**Dataset excerpt**.
────

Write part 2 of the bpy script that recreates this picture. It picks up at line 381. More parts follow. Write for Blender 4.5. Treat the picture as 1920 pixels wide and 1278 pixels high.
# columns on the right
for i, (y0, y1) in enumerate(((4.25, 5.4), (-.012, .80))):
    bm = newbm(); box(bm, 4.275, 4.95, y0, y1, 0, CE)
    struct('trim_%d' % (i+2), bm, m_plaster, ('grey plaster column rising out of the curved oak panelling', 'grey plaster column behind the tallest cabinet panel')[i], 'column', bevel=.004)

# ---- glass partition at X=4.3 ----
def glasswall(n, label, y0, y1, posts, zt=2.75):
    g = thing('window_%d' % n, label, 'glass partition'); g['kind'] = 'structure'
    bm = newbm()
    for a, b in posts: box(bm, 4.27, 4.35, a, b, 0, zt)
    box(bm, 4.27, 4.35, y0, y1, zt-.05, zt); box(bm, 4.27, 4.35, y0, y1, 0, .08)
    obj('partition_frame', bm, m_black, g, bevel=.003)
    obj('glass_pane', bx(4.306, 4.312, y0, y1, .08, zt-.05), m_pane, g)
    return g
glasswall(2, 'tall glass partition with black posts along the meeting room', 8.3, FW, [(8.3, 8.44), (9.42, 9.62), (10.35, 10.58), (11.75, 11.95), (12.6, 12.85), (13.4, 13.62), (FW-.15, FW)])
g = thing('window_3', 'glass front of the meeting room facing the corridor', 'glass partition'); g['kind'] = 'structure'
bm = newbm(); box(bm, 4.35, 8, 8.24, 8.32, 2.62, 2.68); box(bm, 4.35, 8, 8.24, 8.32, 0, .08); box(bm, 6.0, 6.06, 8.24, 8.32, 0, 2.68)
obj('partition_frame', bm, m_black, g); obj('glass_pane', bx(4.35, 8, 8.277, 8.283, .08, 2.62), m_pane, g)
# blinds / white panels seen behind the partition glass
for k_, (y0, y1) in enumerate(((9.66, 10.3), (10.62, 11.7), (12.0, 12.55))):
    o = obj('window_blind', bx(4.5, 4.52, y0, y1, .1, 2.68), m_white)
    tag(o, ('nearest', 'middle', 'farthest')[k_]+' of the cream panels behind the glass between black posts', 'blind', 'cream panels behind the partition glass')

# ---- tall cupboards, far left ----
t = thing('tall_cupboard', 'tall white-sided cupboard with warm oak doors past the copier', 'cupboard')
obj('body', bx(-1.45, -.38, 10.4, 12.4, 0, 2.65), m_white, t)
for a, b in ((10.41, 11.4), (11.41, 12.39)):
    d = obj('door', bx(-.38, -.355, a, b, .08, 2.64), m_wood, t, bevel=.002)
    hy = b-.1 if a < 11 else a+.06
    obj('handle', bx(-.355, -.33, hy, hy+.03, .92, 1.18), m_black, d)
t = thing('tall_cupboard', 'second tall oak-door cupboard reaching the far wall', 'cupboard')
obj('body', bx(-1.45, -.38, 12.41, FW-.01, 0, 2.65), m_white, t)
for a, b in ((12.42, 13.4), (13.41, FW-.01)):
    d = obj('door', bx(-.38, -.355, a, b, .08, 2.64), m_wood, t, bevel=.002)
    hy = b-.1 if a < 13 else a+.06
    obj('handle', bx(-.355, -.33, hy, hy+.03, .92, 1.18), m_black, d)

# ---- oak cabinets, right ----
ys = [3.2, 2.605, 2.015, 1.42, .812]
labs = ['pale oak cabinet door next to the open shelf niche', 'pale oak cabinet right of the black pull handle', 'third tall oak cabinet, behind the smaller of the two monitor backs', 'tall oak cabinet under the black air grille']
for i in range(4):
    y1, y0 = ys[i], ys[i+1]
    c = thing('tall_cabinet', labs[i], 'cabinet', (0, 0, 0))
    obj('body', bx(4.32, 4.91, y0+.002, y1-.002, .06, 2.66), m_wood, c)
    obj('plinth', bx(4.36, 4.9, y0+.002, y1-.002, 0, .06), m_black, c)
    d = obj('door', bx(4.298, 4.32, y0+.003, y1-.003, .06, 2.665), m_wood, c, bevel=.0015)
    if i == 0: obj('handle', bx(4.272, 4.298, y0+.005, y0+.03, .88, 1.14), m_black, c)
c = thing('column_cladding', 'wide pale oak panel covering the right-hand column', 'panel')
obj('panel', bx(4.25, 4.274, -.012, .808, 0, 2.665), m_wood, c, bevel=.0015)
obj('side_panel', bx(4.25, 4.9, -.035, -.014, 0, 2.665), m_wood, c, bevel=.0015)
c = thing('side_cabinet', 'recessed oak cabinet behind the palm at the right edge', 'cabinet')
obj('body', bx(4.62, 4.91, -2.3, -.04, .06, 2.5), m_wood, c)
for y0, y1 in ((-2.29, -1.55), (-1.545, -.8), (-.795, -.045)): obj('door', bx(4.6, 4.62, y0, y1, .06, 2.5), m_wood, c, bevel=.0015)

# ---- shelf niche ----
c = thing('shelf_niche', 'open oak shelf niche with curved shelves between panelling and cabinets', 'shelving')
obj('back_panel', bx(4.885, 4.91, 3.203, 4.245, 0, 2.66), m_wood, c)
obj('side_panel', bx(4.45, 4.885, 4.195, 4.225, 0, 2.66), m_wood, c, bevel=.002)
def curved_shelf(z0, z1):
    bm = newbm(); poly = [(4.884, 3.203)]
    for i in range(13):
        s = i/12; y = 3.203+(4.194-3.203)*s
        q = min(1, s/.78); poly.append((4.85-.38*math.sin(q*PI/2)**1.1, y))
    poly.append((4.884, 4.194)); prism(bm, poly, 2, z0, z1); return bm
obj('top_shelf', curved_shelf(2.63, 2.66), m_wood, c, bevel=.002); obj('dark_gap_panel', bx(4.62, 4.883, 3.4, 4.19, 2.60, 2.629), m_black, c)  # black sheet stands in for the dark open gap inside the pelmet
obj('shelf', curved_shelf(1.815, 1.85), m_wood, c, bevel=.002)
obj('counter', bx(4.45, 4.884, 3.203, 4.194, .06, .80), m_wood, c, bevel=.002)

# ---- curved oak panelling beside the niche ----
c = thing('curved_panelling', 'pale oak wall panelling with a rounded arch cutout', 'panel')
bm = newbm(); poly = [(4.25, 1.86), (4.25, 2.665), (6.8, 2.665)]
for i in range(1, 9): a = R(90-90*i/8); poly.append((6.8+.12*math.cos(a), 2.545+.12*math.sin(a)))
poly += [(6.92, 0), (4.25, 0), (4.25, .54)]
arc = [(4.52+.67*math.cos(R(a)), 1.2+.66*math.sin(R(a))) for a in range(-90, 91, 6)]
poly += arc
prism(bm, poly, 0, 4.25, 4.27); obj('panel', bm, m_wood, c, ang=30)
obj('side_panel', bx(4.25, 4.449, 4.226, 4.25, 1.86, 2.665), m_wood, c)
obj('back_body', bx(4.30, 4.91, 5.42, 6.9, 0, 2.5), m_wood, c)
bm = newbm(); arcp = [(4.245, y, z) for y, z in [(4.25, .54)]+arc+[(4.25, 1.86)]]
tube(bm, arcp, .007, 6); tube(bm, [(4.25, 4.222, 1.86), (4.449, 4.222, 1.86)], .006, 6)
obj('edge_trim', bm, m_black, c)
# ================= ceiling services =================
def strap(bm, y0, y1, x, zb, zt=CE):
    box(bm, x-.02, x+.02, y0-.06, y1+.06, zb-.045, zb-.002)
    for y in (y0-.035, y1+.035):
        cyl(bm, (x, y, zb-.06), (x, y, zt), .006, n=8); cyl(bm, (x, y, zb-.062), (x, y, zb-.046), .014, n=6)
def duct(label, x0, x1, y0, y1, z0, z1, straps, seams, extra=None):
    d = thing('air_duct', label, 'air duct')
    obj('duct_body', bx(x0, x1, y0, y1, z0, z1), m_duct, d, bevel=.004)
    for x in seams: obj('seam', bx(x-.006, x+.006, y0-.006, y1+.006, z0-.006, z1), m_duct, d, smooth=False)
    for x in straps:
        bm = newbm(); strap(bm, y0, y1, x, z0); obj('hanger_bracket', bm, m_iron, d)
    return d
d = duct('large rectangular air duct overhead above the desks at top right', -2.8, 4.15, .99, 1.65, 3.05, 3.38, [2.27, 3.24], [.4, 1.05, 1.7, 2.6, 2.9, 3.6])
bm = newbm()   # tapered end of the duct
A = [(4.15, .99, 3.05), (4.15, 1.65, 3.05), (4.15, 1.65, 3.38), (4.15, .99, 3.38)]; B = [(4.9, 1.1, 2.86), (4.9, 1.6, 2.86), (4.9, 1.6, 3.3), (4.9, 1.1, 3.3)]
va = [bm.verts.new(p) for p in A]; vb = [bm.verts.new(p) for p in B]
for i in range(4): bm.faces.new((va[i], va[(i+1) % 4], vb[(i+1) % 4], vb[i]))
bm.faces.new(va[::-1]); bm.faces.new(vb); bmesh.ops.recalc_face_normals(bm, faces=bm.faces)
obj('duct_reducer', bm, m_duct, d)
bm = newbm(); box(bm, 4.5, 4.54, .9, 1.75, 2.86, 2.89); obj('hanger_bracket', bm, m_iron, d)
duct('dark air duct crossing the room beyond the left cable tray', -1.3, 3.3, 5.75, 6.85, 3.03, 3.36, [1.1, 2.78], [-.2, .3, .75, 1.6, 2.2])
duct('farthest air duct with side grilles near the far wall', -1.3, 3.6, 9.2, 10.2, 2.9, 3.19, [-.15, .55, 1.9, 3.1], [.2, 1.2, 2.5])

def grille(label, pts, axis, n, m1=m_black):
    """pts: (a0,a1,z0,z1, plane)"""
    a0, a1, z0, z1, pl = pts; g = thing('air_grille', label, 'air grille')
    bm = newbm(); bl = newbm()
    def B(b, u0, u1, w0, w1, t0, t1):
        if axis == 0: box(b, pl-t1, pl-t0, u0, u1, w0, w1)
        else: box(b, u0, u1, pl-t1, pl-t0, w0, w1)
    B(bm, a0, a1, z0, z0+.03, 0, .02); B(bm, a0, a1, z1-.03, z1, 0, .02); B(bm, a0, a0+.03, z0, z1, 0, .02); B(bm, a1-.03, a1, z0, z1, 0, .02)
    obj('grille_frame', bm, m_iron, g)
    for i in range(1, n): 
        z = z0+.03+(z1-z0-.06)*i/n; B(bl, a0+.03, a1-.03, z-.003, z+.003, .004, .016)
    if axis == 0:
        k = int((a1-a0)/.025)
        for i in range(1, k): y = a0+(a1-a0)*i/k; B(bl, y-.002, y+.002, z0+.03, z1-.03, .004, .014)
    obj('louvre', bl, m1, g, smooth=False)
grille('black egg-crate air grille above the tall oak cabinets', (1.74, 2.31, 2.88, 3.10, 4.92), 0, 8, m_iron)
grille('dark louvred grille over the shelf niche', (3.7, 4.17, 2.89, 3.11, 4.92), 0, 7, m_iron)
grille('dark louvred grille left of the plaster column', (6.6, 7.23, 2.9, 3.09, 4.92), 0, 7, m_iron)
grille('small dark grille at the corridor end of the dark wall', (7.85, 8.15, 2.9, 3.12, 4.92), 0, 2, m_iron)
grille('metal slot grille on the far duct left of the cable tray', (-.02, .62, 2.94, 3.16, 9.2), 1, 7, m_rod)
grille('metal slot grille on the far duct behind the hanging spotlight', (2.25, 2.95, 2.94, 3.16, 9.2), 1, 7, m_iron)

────

**Set task**.
From the opening line of the data above, please print each line as written up to and including the line that contains "struct('trim_%d' % (i+2), bm, m_plaster, ('grey", and nothing more.

**Solution below**.
Write part 2 of the bpy script that recreates this picture. It picks up at line 381. More parts follow. Write for Blender 4.5. Treat the picture as 1920 pixels wide and 1278 pixels high.
# columns on the right
for i, (y0, y1) in enumerate(((4.25, 5.4), (-.012, .80))):
    bm = newbm(); box(bm, 4.275, 4.95, y0, y1, 0, CE)
    struct('trim_%d' % (i+2), bm, m_plaster, ('grey plaster column rising out of the curved oak panelling', 'grey plaster column behind the tallest cabinet panel')[i], 'column', bevel=.004)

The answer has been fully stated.